A 2006 study published in Psychological Science, the flagship journal of the Association for Psychological Science, found that exposure to guns led to "significantly greater increases in testosterone" in men.

"I think this is really an important component missing in the [gun control] debate," Bushman said. "Just merely seeing a gun can make people more aggressive."

"Recent research shows that humans are as fast to notice guns as they are to notice spiders and snakes," he said, and "what this illustrates is the fact that in the human brain, there is a very strong link between guns and danger, guns and violence, guns and aggression."

L. Rowell Huesmann, director of the Research Center for Group Dynamics and head of the Aggression Research Program in the Center at the University of Michigan, agrees.

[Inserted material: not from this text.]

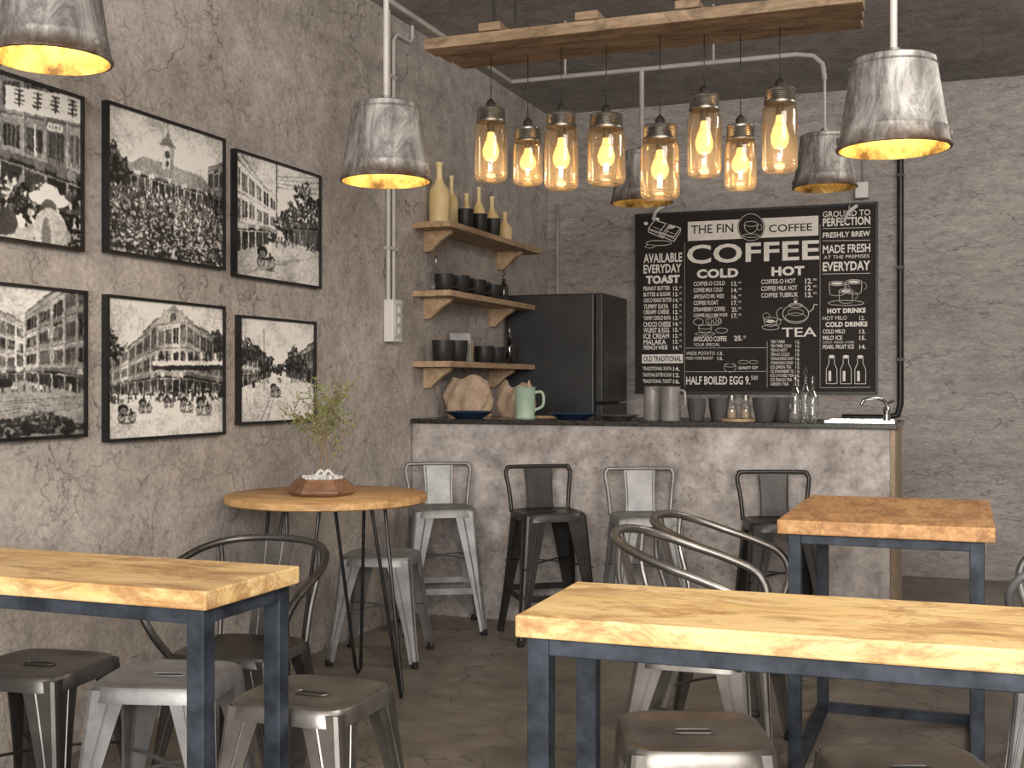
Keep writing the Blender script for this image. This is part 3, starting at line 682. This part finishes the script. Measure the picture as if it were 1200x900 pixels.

"The research is compelling that just the sight of a gun increases the risk of violent behavior by the people who see it," he wrote in an email. "If they have a gun available they will be more likely to use it, but, even if they don't have a gun available, they will be more likely to behave violently in some other way."

Slippery solutions

Vincent DeMarco, national coordinator of Faiths United to Prevent Gun Violence, believes that "the fundamental problem as to why we don't have more gun violence prevention is that people don't know that there is something out there that works."

"The problem is not knowing that gun violence is terrible," he said, "everybody knows that. And the gun violence prevention movement has spent too much time focusing on and emphasizing that."

DeMarco advocates for stronger handgun purchaser licensing requirements. A webpage titled "A Tale of Two States" and put out by Faiths United to Prevent Gun Violence illustrates his thinking.

"In 2007, Missouri repealed its purchaser licensing and background check requirement, resulting in a 25% increase in firearm homicides and an overall 14% increase in murders over the subsequent five years," it reads. "The rise in gun deaths is directly attributable to the repeal of the licensing and background check requirement as the firearm homicide rate during the same period did not increase in adjoining states nor did the national average rise."

By comparison, "Connecticut … continues to benefit from its handgun purchaser licensing law passed in 1994. A new study estimates that the law led to a 40% decline in homicides committed with a firearm during the 10 years following the implementation of the licensing requirement."

Swanson believes these studies offer a powerful argument for the effectiveness of background check laws in reducing firearm homicides. He would like to see more background checks take into consideration the potential for anger issues in individuals seeking a gun.

But in a country as saturated with guns as America already is, merely stopping more guns from getting out into society may not be enough, he cautioned.

"If you have a bunch of laws that are focused on making sure risky people can't buy a gun," he said, "but meanwhile we've got 97 guns per 100 people, that doesn't mean that somebody needs to go buy a gun to commit suicide, or hurt someone else."